Inégalités de représentation et ressentiment
Une des secousses majeures qui fragilisent la République tient à une contradiction sociale. Dans une démocratie représentative, les élus ne reflètent pas toujours la composition sociale du pays.
Noiriel souligne un exemple chiffré : sur 577 députés, il y aurait eu seulement six ouvriers élus en 2024, alors que cette catégorie représente 20 % de la population active. Cet écart, écrit-il, alimente une domination symbolique et amplifie le ressentiment social, terreau favorable aux discours populistes.
L’auteur rappelle aussi que les élites ayant aujourd’hui dénoncé la désindustrialisation sont souvent celles qui, dans les années 1970-1980, ont soutenu ou justifié des politiques de démantèlement industriel et de délocalisations. Ce constat nourrit l’idée d’une responsabilité partagée dans le déclin industriel et la perte de confiance.
Un livre de pédagogie critique
Plutôt qu’un pamphlet, Le Peuple français se présente comme un ouvrage de pédagogie critique. Noiriel combine analyse historique et mises en perspective pour éclairer les ressorts du déclinisme et de la colère sociale.
Le ton reste explicatif et vise à replacer les phénomènes contemporains dans une longue durée.

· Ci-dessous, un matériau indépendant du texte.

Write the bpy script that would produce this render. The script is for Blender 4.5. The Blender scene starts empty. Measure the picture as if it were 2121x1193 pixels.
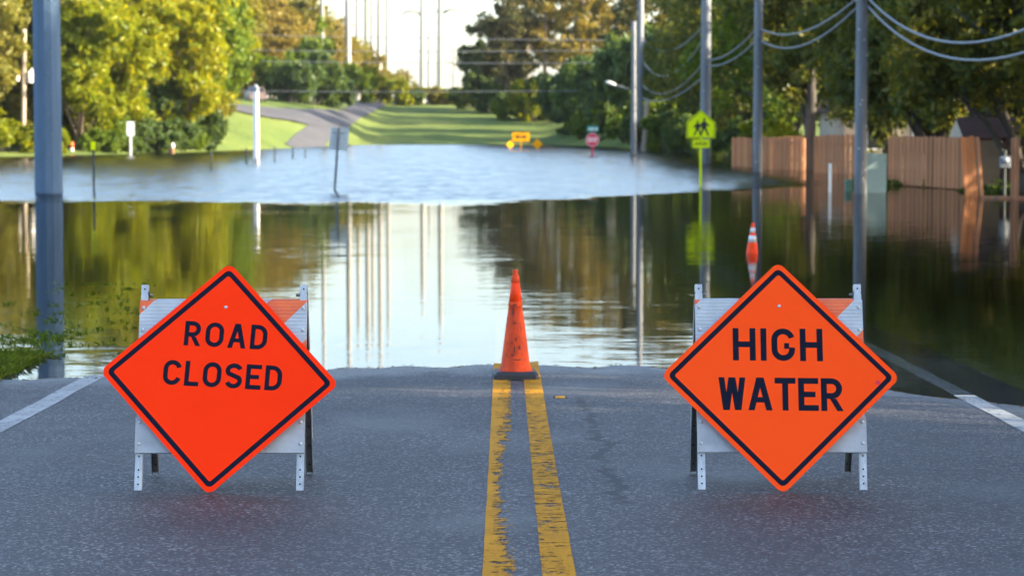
import bpy, math, random
import numpy as np
from mathutils import Vector, Matrix, Euler

R = math.radians
scene = bpy.context.scene
col = scene.collection
random.seed(7)

# ------------------------------------------------------------------ camera
CAM_H = 2.16
F_PX = 5000.0                       # focal length in photograph pixels (2121 wide)
cam_data = bpy.data.cameras.new('camera')
cam = bpy.data.objects.new('camera', cam_data)
col.objects.link(cam)
cam.location = (0, 0, CAM_H)
CAM_ROT = Euler((R(90 - 3.907), 0, R(-0.178)), 'XYZ')
cam.rotation_euler = CAM_ROT
cam_data.sensor_width = 36.0
cam_data.lens = F_PX / 2121 * 36
cam_data.clip_start = 0.1
cam_data.clip_end = 6000
cam_data.dof.use_dof = True
cam_data.dof.focus_distance = 13.6
cam_data.dof.aperture_fstop = 4.0
scene.camera = cam

# ------------------------------------------------------------------ sky, sun, exposure
SUN_AZ, SUN_EL = 101.0, 20.0         # degrees from +Y towards +X, above the horizon
world = bpy.data.worlds.new('World')
scene.world = world
world.use_nodes = True
wn = world.node_tree
sky = wn.nodes.new('ShaderNodeTexSky')
sky.sky_type = 'NISHITA'
sky.sun_disc = False
sky.sun_elevation = R(SUN_EL)
sky.sun_rotation = R(SUN_AZ)
sky.air_density = 0.88
sky.dust_density = 2.2
sky.ozone_density = 1.2
wn.links.new(sky.outputs[0], wn.nodes['Background'].inputs[0])
wn.nodes['Background'].inputs[1].default_value = 0.15

sun_data = bpy.data.lights.new('sun', 'SUN')
sun_data.energy = 4.2
sun_data.angle = R(0.5)
sun_data.color = (1.0, 0.86, 0.64)
sun = bpy.data.objects.new('sun', sun_data)
col.objects.link(sun)
to_sun = Vector((math.sin(R(SUN_AZ)) * math.cos(R(SUN_EL)), math.cos(R(SUN_AZ)) * math.cos(R(SUN_EL)), math.sin(R(SUN_EL))))
sun.rotation_euler = to_sun.to_track_quat('Z', 'Y').to_euler()
sun.location = to_sun * 60

scene.view_settings.view_transform = 'Standard'
scene.view_settings.look = 'None'
scene.view_settings.gamma = 1.0
scene.view_settings.use_curve_mapping = False
scene.view_settings.exposure = 2.2
scene.render.engine = 'CYCLES'
scene.cycles.max_bounces = 8
scene.cycles.transparent_max_bounces = 12
scene.cycles.use_denoising = True

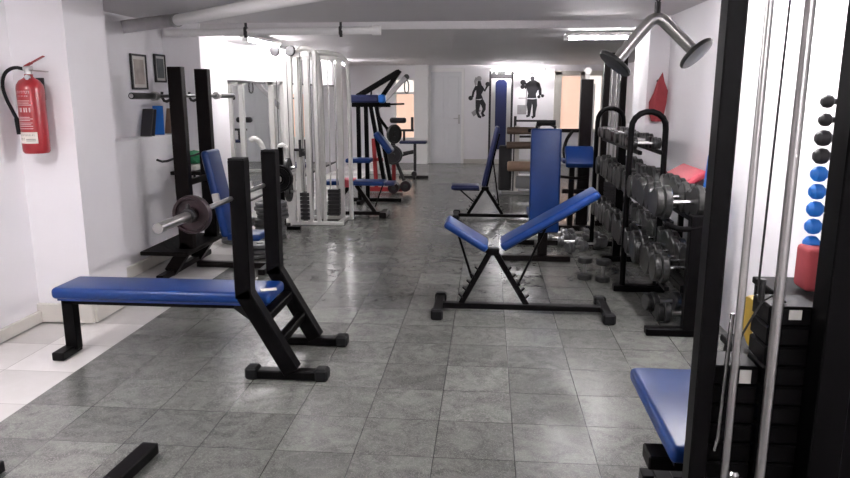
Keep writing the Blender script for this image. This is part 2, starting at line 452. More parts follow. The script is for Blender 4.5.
# ------------------------------------------------------------------ weight plates & barbells
def plate_bm(b, o, axis, r, th, hole=.0):
    lathe(b, [(.015, -th*.6), (.034, -th*.6), (.036, -th*.25), (r*.80, -th*.25), (r*.84, -th*.5), (r*.97, -th*.5), (r, -th*.35), (r, th*.35), (r*.97, th*.5), (r*.84, th*.5), (r*.80, th*.25), (.036, th*.25), (.034, th*.6), (.015, th*.6)], o, axis, 30)
t = thing('barbell', 'steel barbell with small maroon plates resting on the flat bench rack', 'barbell', (-1.33, 3.83, 1.01))
b = BM(); cyl(b, (0, -.72, 0), (0, .62, 0), .013, 12); obj('bar', b, 'steel', t)
b = BM(); cyl(b, (0, -1.14, 0), (0, -.76, 0), .022, 16); obj('sleeve', b, 'steel', t)
b = BM(); cyl(b, (0, .52, 0), (0, .86, 0), .022, 16); obj('sleeve', b, 'steel', t)
b = BM(); plate_bm(b, (0, -.80, 0), (0, 1, 0), .088, .04); obj('plate', b, 'maroon', t)
b = BM(); cyl(b, (0, -.86, 0), (0, -.83, 0), .034, 16); box(b, (0, -.845, .04), (.012, .02, .03)); obj('collar', b, 'inkd', t)
b = BM(); plate_bm(b, (0, .56, 0), (0, 1, 0), .088, .04); obj('plate', b, 'black', t)

t = thing('barbell', 'long steel barbell racked on the tall dark posts by the left wall', 'barbell', (-2.66, 6.15, 1.525))
b = BM(); cyl(b, (0, -.66, 0), (0, .70, 0), .014, 12); obj('bar', b, 'iron', t)
b = BM(); cyl(b, (0, -1.02, .004), (0, -.64, 0), .025, 16); obj('sleeve', b, 'iron', t)
b = BM(); cyl(b, (0, .68, 0), (0, 1.1, -.004), .025, 16); obj('sleeve', b, 'iron', t)
b = BM(); cyl(b, (0, -1.024, .004), (0, -1.019, .004), .017, 12); obj('end_plug', b, 'chrome', t)
b = BM(); cyl(b, (0, -.67, 0), (0, -.62, 0), .036, 14); cyl(b, (0, .64, 0), (0, .70, 0), .036, 14); obj('collar', b, 'steel', t)

# ------------------------------------------------------------------ incline bench press station at the left wall
t = thing('incline_press_station', 'tall dark incline bench station with spotter platform against the left wall', 'weight bench', (-2.55, 5.97, 0))
for y in (-.29, .25):
    b = BM(); beam(b, (-.0, y, .24), (-.0, y, 1.76), .12, .075, (0, 1, 0)); obj('upright', b, 'black2', t)
    b = BM(); beam(b, (.01, y, .28), (-.17, y, .03), .10, .075, (0, 1, 0)); obj('leg', b, 'black2', t)
    b = BM(); tube(b, [(-.05, y, 1.50), (-.11, y, 1.475), (-.135, y, 1.52), (-.13, y, 1.56)], .012, 8, 1); obj('bar_hook', b, 'inkd', t)
    b = BM(); tube(b, [(-.04, y, 1.02), (-.16, y, .98), (-.22, y, 1.0)], .010, 8, 1); obj('lower_hook', b, 'inkd', t)
b = BM(); beam(b, (0, -.29, .80), (0, .25, .80), .05, .05); beam(b, (-.15, -.55, .035), (-.15, .5, .035), .06, .05); obj('crossbar', b, 'black2', t)
b = BM(); box(b, (-.14, -.04, .225), (.42, .84, .035), bev=.006)
pf = obj('spotter_platform', b, 'black2', t)
b = BM()
for k in range(14): box(b, (.05-k*.028, -.04, .245), (.008, .8, .005))
obj('grip_rib', b, 'rubber', pf)
b = BM(); beam(b, (-.05, 0, .035), (.62, 0, .035), .06, .05); beam(b, (.62, -.25, .03), (.62, .25, .03), .06, .05); obj('base_rail', b, 'black2', t)
b = BM(); slab(b, (.26, .04, .30), (.11, .04, 1.06), .30, .07, .03); obj('backrest', b, 'blue', t)
b = BM(); slab(b, (.20, .04, .32), (.06, .04, .98), .08, .03); obj('back_rail', b, 'steel', t)
b = BM(); cushion(b, (.42, .04, .30), (.30, .28, .06)); obj('seat', b, 'blue', t)
b = BM(); beam(b, (.40, .04, .05), (.40, .04, .28), .05, .05, (0, 1, 0)); obj('seat_post', b, 'black2', t)

# ------------------------------------------------------------------ adjustable A-frame benches
def a_bench(name, label, loc, seat, back, feet, beamx, teeth=True, legs=((-.28, .19)), apex=(-.0, .46), rz=0, bl='blue', group=None):
    t = thing(name, label, 'weight bench', loc, rz, group)
    b = BM(); slab(b, seat[0], seat[1], .28, .055, .022); obj('seat', b, bl, t)
    b = BM(); slab(b, back[0], back[1], .28, .058, .024); obj('backrest', b, bl, t)
    b = BM(); slab(b, Vector(seat[0])+Vector((.03, 0, -.038)), Vector(seat[1])+Vector((0, 0, -.038)), .06, .02, .003)
    d = (Vector(back[1])-Vector(back[0])).normalized(); nrm = Vector((d.z, 0, -d.x))*.042
    slab(b, Vector(back[0])+nrm, Vector(back[1])+nrm-d*.08, .05, .022, .003); obj('pad_rail', b, 'black', t)
    b = BM(); beam(b, (beamx[0], 0, .045), (beamx[1], 0, .045), .06, .04); obj('base_rail', b, 'black', t)
    for x in feet:
        b = BM(); box(b, (x, 0, .045), (.06, .44, .045), bev=.005); f = obj('foot', b, 'black', t)
        b = BM()
        for y in (-.21, .21): box(b, (x, y, .038), (.085, .07, .075), bev=.012)
        obj('rubber_cap', b, 'rubber', f)
    for lx in legs:
        b = BM(); beam(b, (apex[0]+(.015 if lx > apex[0] else -.015), 0, apex[1]), (lx, 0, .06), .040, .038, (0, 1, 0)); lg = obj('leg', b, 'black', t)
        b = BM(); A = Vector((apex[0], 0, apex[1])); B = Vector((lx, 0, .06)); s = 1 if lx > apex[0] else -1
        dd = (B-A).normalized(); out = Vector((-dd.z*s, 0, dd.x*s)); out = out if out.x*s > 0 else -out
        for k in range(5):
            p = A.lerp(B, .38+.13*k); beam(b, p+out*.01, p+out*.048+Vector((0, 0, .012)), .010, .05, (0, 1, 0))
        obj('tooth', b, 'black', lg)
    b = BM(); m = Vector(seat[0]).lerp(Vector(seat[1]), .3); q = Vector((apex[0], 0, apex[1])).lerp(Vector((legs[0], 0, .06)), .52)
    cyl(b, m+Vector((0, 0, -.04)), q+Vector((-.03, 0, 0)), .009, 8)
    m = Vector(back[0]).lerp(Vector(back[1]), .45); q = Vector((apex[0], 0, apex[1])).lerp(Vector((legs[1], 0, .06)), .6)
    cyl(b, m+nrm, q+Vector((.04, 0, 0)), .009, 8); cyl(b, q+Vector((.04, -.03, 0)), q+Vector((.04, .03, 0)), .012, 8)
    obj('prop_strut', b, 'black', t)
    b = BM(); box(b, (apex[0], 0, apex[1]+.0), (.09, .07, .05), bev=.006); obj('hinge', b, 'black', t)
    return t
a_bench('adjustable_bench', 'blue adjustable bench with tilted seat and raised back in the middle of the floor', (.05, 4.88, 0),
        ((-.335, 0, .665), (-.04, 0, .485)), ((.06, 0, .50), (.71, 0, .885)), (-.38, .80), (-.38, .82), legs=(-.22, .25), apex=(0, .45))
a_bench('adjustable_bench', 'blue adjustable bench with flat seat and steep back behind the foreground one', (-.02, 8.72, 0),
        ((-.42, 0, .405), (-.07, 0, .405)), ((-.02, 0, .42), (.14, 0, 1.15)), (-.36, .66), (-.36, .68), legs=(-.21, .22), apex=(-.0, .38), bl='blued')

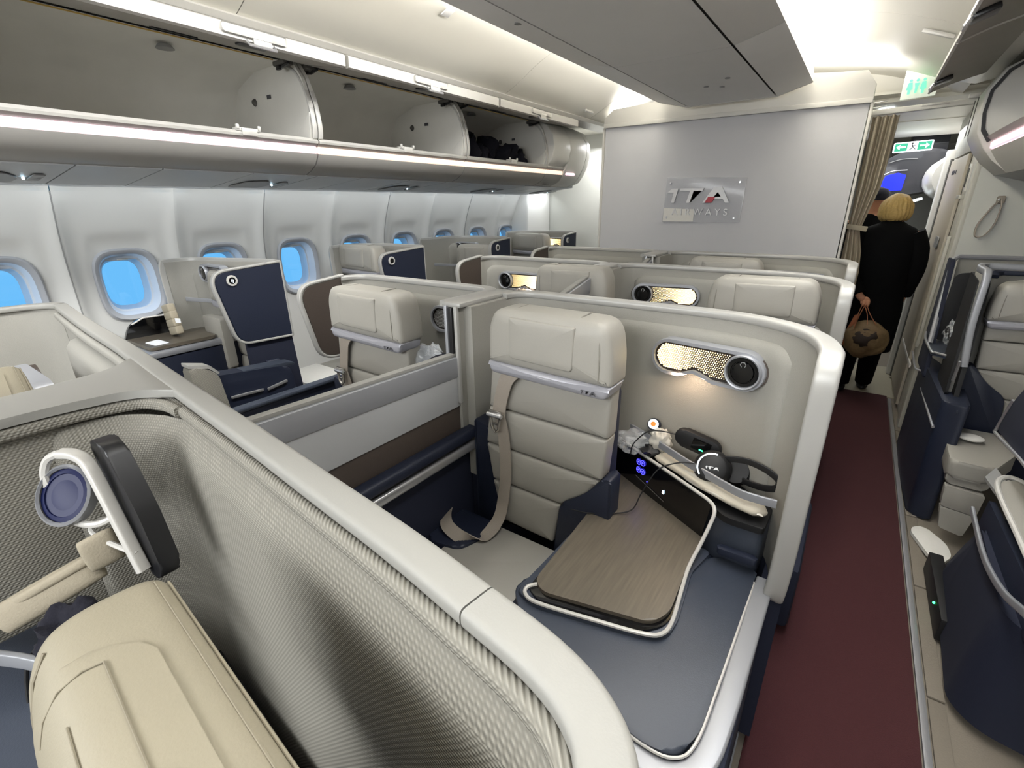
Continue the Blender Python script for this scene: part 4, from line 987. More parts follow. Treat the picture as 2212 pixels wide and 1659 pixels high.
    # small niche beside the shelf, towards the seat front
    slab('niche_lip', rnd([(-.165, 1.235, .655), (-.060, 1.235, .655), (-.060, 1.26, .655), (-.165, 1.26, .655)], .01), (0, 0, 1), .02, 'navy', cn, bev=.004)
    return cn

def make_shell(parent, side, x_in, x_out, Yb, rim_end=True, z1=1.275):
    """back shell of a centre suite; side=+1 right of the divider, -1 left. Coordinates are world."""
    s = side; r = .15
    a0 = V((x_in + s * .022, Yb - .33, 0)); c1 = (x_in + s * (.022 + .10), Yb - .10)
    def pth(z, cut=0.0):
        P = [V((x_in + s * .022, Yb - .33 + cut, z))]
        for i in range(7):
            a = radians(180 - 90 * i / 6); P.append(V((x_in + s * (.122 + .10 * cos(a)), Yb - .10 + .10 * sin(a), z)))
        P.append(V((x_out - s * .62, Yb, z)))
        for i in range(15):   # wide flat-topped corner
            a = radians(84 - 84 * i / 14); e = 2 / 2.6
            P.append(V((x_out - s * .45 + s * .45 * cos(a) ** e, Yb - .38 + .38 * sin(a) ** e if a > 1e-6 else Yb - .38, z)))
        P[-1] = V((x_out, Yb - .38 + cut, z))
        if not rim_end:
            P = P[:8] + [V((x_out - s * .10 + s * .10 * sin(radians(9 * i)), Yb - .10 + .10 * cos(radians(9 * i)), z)) for i in range(11)] + [V((x_out, Yb - .13, z))]
        return P
    hh = z1 - .60
    P = pth(.60 + hh / 2, .02)
    sh = sweep('shell', P, rprof(.040, hh, .004), 'shell_fabric', parent, fixed_up=True, smooth=50)
    sweep('shell_base', pth(.33, .03), rprof(.036, .54, .004), 'navy_fabric', parent, fixed_up=True, smooth=50)
    rp = pth(z1 + .004)
    if rim_end:
        e = smooth_path([V((x_out, Yb - .318, z1 + .004)), V((x_out, Yb - .345, z1 - .001)), V((x_out, Yb - .364, z1 - .013)), V((x_out, Yb - .376, z1 - .034)), V((x_out, Yb - .381, z1 - .070)), V((x_out, Yb - .381, z1 - .15)), V((x_out, Yb - .378, .95)), V((x_out, Yb - .372, .75)), V((x_out - s * .004, Yb - .360, .62)), V((x_out - s * .012, Yb - .32, .595))], 6)
        sweep('shell_rim', [p for p in rp[:-1] if p.y > Yb - .312] + e, rprof(.050, .024, .009, seg=4), 'rim', parent, up=(0, 0, 1), smooth=60)
    else:
        sweep('shell_rim', rp, rprof(.052, .022, .007), 'rim', parent, up=(0, 0, 1), smooth=50)
    # padded lining inside the back
    lining_along(parent, pth(0)[6:(-6 if rim_end else -3)], -s, 1.232, .64, .020, .024, 'lining')
    return sh

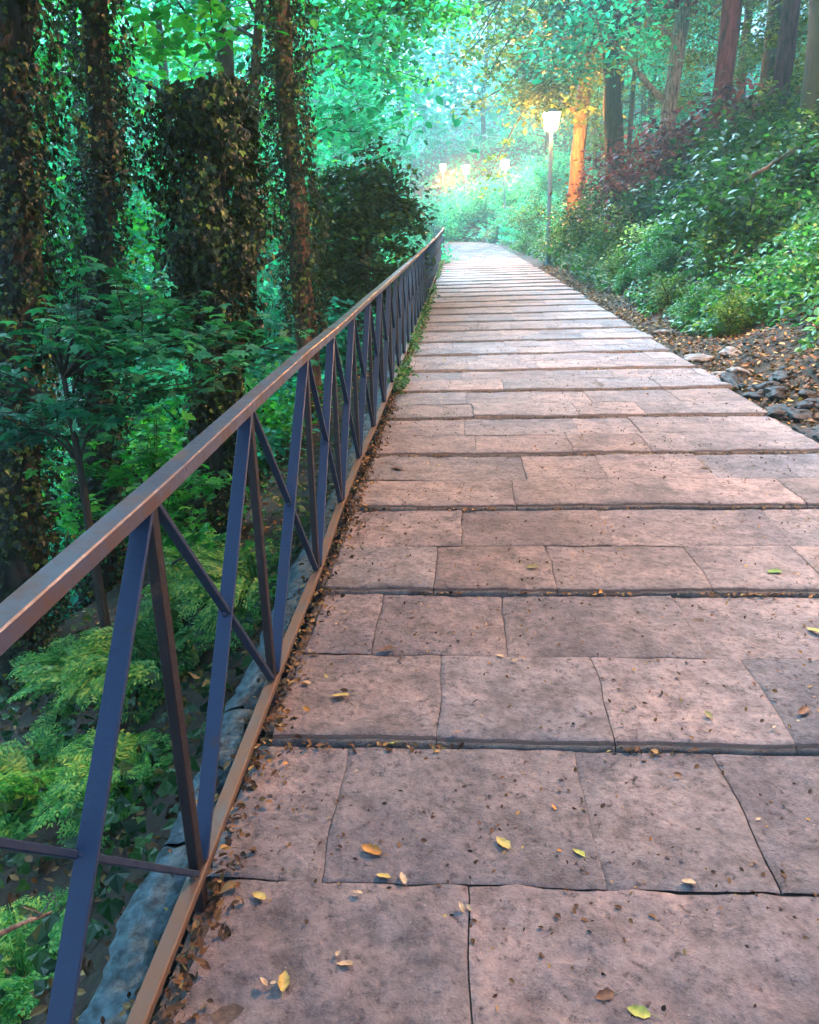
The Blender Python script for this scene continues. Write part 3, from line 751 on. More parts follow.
# overhanging limbs with leaves at the top of the view come from two tall trees right and left of the path
def overhang(name, label, X, Y, H, r, mat, bark, limbs, n=9000, size=.16):
    root = empty(name, (X, Y, gz(X, Y) - .2)); tag(root, label, 'tree'); mb = MB(); tips = []
    tr = curve_pts((0, 0, 0), (0, 0, 1), H, 12, .06); tube(mb, tr, r * np.linspace(1.2, .5, 13), 12, .15, 2., ridges=5)
    for (t, tx, ty, tz) in limbs:
        p = tr[int(t * 12)]; tgt = np.array([tx - X, ty - Y, tz - root.location[2]]); d = tgt - p; L = np.linalg.norm(d)
        s = np.linspace(0, 1, 10)[:, None]
        lp = p + d * s + np.array([0, 0, L * .12]) * np.sin(s * PI) + RNG.normal(0, .07, (10, 3)) * np.sin(s * PI)
        tube(mb, lp, r * .3 * np.linspace(1, .12, 10), 7, .05)
        for q in range(14):
            j = RNG.integers(3, 10); dd = d / L + RNG.normal(0, .8, 3) * (1, 1, .4)
            bp = curve_pts(lp[j], dd, L * RNG.uniform(.15, .34), 4, .3, -.2)
            tube(mb, bp, np.linspace(.025, .006, 5), 4, cap=False); tips += list(bp[1:])
    mb.build('trunk', M[bark], root)
    foliage(np.array(tips), n, size, .3, 'oval', .4, mat, root)
q1 = at(400, 10, 20); q2 = at(470, 45, 24); q3 = at(520, 20, 22); q4 = at(590, 25, 20)
overhang('overhanging_tree', 'tree above the bank whose yellow green branches hang over the path and lamp', 8.2, 23, 12, .3, 'leaf_olive', 'bark_dark',
         ((.6, *q3), (.7, *at(600, 20, 22)), (.5, *at(500, 90, 27)), (.8, *q2), (.6, *at(560, 60, 27)), (.45, *at(530, 95, 27.5)), (.4, *at(562, 85, 27.8)), (.5, *at(585, 70, 26)), (.42, *at(515, 125, 28.5))), 13000, .17)
overhang('arching_tree', 'tree left of the railing arching bright green branches over the path', -5.0, 17, 12, .22, 'leaf_green', 'bark_dark',
         ((.6, *at(430, 10, 19)), (.7, *at(360, 30, 18)), (.5, *at(380, 70, 22)), (.8, *q1)), 9000, .14)

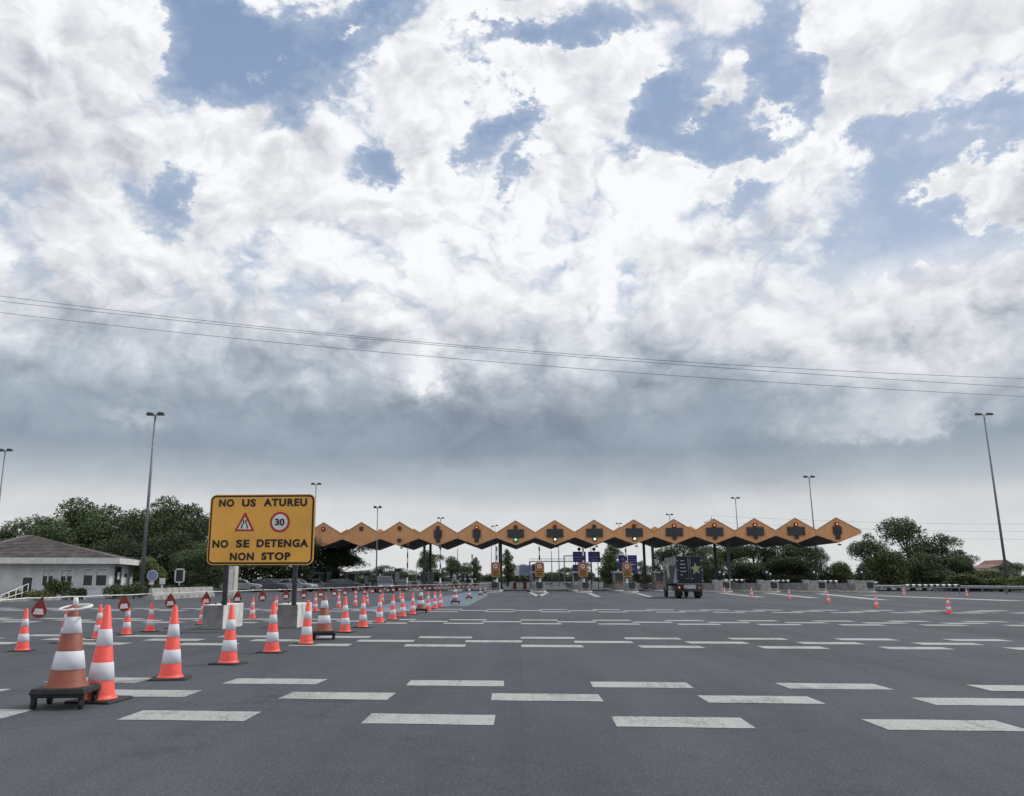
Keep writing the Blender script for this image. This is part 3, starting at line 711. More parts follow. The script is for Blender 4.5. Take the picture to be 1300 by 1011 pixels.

Le lecteur y trouvera des jalons historiques et des recadrages qui invitent à comprendre, sans simplifier, la complexité des rapports entre élites et peuple.
En filigrane, le livre interroge la manière dont la représentation politique et les choix économiques façonnent la perception du peuple. Il met en évidence que les tensions d’aujourd’hui portent des racines anciennes, mais se nourrissent aussi de décisions récentes.